(Given request)
Please take the entries below from the first line through the line containing "return tube(name, pts, r, m_, par, sm=False)" and repeat them exactly, leaving out everything after.

(Dataset entries)
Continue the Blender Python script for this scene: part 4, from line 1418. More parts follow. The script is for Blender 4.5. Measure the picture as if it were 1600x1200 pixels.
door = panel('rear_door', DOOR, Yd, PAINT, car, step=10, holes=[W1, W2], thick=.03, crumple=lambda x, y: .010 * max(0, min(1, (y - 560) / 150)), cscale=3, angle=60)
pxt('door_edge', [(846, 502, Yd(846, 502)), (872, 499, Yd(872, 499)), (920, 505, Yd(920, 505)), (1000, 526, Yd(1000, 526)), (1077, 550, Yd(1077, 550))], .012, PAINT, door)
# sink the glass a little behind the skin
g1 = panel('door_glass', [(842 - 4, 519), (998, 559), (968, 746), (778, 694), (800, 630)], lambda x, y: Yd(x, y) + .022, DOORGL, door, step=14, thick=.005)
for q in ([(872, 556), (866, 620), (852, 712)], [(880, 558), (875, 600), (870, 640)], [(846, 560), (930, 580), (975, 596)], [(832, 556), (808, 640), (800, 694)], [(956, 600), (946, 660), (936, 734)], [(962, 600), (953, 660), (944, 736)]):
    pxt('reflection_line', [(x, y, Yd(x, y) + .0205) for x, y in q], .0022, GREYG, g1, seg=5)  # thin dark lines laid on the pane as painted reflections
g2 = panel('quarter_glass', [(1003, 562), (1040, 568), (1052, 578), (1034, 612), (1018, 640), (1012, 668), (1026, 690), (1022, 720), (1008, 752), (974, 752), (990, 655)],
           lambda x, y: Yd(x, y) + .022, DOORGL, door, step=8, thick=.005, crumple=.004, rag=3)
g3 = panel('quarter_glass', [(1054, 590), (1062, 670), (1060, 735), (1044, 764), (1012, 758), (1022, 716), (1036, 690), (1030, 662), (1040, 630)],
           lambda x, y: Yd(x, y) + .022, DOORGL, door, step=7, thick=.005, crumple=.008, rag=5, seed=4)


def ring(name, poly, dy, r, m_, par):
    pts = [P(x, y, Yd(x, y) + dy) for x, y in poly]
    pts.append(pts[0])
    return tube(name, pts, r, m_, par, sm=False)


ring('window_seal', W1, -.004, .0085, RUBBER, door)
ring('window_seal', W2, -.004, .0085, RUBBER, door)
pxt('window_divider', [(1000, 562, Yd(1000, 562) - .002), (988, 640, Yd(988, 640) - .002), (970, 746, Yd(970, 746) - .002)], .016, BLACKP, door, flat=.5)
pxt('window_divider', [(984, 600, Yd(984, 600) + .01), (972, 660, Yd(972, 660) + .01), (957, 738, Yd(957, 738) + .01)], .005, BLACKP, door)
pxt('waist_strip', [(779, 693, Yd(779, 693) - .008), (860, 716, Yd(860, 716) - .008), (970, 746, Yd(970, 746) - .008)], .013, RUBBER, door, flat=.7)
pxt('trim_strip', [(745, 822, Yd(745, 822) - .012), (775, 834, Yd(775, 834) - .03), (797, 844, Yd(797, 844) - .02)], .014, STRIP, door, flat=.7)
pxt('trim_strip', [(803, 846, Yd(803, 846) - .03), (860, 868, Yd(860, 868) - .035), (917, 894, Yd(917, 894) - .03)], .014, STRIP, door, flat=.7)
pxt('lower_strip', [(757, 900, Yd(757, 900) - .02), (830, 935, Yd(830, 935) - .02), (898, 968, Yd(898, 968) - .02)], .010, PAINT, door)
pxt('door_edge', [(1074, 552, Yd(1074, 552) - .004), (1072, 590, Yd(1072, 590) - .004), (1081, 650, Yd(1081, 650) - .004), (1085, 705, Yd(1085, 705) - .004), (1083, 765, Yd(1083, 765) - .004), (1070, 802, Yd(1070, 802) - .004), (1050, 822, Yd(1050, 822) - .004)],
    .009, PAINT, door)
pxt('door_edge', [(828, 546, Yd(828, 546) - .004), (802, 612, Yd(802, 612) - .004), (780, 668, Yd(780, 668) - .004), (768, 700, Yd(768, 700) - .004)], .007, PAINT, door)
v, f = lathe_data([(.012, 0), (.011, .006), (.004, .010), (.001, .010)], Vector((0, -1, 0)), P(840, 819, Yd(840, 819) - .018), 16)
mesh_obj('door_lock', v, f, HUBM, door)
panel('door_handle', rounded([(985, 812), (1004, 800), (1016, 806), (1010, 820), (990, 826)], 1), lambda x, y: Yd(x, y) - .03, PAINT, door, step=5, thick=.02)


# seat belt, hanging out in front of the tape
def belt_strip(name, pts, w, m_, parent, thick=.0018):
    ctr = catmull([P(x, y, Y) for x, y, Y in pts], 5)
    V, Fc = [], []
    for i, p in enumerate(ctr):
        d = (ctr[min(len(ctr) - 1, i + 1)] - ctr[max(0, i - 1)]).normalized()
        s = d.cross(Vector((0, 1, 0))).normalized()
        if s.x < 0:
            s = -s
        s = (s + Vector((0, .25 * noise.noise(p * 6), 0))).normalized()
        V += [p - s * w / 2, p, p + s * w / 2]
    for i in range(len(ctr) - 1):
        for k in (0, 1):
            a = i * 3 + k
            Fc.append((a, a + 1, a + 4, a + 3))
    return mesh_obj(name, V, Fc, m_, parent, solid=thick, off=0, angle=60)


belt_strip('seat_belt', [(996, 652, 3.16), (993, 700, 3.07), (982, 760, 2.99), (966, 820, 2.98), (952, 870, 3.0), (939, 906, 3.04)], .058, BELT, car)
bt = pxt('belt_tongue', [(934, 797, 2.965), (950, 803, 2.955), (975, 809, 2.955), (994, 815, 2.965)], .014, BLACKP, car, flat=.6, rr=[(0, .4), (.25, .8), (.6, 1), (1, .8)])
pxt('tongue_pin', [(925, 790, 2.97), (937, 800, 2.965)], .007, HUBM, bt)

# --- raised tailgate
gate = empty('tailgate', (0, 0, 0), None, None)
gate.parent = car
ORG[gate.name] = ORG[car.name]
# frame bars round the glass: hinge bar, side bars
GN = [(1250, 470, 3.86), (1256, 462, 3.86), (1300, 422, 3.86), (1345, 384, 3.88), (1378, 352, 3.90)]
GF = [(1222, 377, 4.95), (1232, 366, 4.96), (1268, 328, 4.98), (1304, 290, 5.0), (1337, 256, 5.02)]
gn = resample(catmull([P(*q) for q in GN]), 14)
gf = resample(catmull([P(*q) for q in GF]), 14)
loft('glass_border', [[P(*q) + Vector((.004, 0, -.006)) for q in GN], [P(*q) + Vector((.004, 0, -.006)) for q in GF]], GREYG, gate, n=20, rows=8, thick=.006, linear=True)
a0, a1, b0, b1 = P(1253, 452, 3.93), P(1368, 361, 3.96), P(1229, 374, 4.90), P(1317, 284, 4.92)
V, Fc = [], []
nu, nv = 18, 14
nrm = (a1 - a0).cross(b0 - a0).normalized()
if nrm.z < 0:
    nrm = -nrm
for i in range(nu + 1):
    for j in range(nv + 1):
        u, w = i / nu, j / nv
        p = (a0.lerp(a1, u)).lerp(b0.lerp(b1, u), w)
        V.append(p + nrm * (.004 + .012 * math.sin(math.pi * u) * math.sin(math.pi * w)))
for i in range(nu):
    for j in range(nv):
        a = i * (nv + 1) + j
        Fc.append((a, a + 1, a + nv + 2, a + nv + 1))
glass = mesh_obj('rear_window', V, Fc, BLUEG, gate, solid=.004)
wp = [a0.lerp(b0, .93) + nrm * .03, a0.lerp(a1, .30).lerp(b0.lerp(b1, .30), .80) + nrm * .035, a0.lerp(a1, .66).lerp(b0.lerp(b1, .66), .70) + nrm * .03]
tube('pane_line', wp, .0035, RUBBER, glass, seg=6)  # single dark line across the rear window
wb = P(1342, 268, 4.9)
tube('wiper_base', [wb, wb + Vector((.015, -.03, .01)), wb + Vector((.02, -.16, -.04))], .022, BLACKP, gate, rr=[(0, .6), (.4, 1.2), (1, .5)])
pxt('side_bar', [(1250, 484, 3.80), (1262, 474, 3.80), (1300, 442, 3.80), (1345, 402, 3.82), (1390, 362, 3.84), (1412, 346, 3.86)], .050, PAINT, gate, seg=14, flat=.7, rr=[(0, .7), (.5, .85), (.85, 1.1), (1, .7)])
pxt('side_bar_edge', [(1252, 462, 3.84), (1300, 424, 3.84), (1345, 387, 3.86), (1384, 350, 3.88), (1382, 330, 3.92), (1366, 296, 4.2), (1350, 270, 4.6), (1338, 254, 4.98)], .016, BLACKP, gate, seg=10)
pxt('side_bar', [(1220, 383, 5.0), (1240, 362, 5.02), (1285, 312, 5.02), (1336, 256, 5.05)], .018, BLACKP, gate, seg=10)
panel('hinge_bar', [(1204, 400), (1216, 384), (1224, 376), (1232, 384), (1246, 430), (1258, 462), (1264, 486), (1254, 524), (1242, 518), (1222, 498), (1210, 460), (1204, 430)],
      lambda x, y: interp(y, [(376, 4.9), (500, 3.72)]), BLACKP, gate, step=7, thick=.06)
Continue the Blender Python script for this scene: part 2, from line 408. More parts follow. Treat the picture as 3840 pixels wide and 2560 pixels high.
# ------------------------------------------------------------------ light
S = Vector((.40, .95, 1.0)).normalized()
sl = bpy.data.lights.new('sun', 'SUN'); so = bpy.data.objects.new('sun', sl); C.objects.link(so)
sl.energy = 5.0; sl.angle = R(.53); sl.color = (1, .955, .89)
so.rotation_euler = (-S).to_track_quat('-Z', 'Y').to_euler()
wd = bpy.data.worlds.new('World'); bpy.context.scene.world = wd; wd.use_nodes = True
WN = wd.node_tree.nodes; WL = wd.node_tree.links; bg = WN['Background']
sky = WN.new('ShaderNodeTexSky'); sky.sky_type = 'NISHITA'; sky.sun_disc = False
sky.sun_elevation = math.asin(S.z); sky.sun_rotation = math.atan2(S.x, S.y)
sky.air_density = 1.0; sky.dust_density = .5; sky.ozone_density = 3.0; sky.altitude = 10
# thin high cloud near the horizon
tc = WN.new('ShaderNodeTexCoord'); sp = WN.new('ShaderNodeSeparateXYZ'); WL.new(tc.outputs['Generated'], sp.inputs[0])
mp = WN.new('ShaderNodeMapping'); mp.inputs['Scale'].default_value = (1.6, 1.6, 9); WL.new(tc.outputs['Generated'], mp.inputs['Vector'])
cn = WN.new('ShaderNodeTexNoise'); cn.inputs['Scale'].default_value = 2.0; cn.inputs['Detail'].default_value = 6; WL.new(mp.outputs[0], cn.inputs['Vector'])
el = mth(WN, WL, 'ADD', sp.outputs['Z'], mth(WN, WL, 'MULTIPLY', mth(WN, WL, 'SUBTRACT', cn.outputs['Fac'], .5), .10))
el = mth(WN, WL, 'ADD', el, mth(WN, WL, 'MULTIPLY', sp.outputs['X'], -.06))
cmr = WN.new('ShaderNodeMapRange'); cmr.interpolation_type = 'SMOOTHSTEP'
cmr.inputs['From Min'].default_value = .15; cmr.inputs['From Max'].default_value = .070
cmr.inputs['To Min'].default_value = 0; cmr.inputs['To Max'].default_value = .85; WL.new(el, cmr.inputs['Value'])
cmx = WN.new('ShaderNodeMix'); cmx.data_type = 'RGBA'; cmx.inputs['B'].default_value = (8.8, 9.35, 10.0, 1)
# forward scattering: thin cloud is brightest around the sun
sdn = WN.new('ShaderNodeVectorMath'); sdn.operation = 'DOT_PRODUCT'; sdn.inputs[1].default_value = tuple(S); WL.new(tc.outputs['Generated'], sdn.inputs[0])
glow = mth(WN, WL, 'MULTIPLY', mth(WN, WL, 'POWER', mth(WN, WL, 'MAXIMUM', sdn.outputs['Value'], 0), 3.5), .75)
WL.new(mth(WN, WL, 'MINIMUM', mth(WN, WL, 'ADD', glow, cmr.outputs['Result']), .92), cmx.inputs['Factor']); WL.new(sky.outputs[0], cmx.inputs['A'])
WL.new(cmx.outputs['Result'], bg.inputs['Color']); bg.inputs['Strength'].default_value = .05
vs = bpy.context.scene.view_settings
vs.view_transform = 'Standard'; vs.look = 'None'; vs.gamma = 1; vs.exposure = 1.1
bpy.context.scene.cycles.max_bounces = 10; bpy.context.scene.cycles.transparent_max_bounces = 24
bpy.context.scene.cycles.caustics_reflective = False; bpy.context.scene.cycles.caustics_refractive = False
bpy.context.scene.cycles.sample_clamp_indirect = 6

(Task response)
Continue the Blender Python script for this scene: part 4, from line 1418. More parts follow. The script is for Blender 4.5. Measure the picture as if it were 1600x1200 pixels.
door = panel('rear_door', DOOR, Yd, PAINT, car, step=10, holes=[W1, W2], thick=.03, crumple=lambda x, y: .010 * max(0, min(1, (y - 560) / 150)), cscale=3, angle=60)
pxt('door_edge', [(846, 502, Yd(846, 502)), (872, 499, Yd(872, 499)), (920, 505, Yd(920, 505)), (1000, 526, Yd(1000, 526)), (1077, 550, Yd(1077, 550))], .012, PAINT, door)
# sink the glass a little behind the skin
g1 = panel('door_glass', [(842 - 4, 519), (998, 559), (968, 746), (778, 694), (800, 630)], lambda x, y: Yd(x, y) + .022, DOORGL, door, step=14, thick=.005)
for q in ([(872, 556), (866, 620), (852, 712)], [(880, 558), (875, 600), (870, 640)], [(846, 560), (930, 580), (975, 596)], [(832, 556), (808, 640), (800, 694)], [(956, 600), (946, 660), (936, 734)], [(962, 600), (953, 660), (944, 736)]):
    pxt('reflection_line', [(x, y, Yd(x, y) + .0205) for x, y in q], .0022, GREYG, g1, seg=5)  # thin dark lines laid on the pane as painted reflections
g2 = panel('quarter_glass', [(1003, 562), (1040, 568), (1052, 578), (1034, 612), (1018, 640), (1012, 668), (1026, 690), (1022, 720), (1008, 752), (974, 752), (990, 655)],
           lambda x, y: Yd(x, y) + .022, DOORGL, door, step=8, thick=.005, crumple=.004, rag=3)
g3 = panel('quarter_glass', [(1054, 590), (1062, 670), (1060, 735), (1044, 764), (1012, 758), (1022, 716), (1036, 690), (1030, 662), (1040, 630)],
           lambda x, y: Yd(x, y) + .022, DOORGL, door, step=7, thick=.005, crumple=.008, rag=5, seed=4)


def ring(name, poly, dy, r, m_, par):
    pts = [P(x, y, Yd(x, y) + dy) for x, y in poly]
    pts.append(pts[0])
    return tube(name, pts, r, m_, par, sm=False)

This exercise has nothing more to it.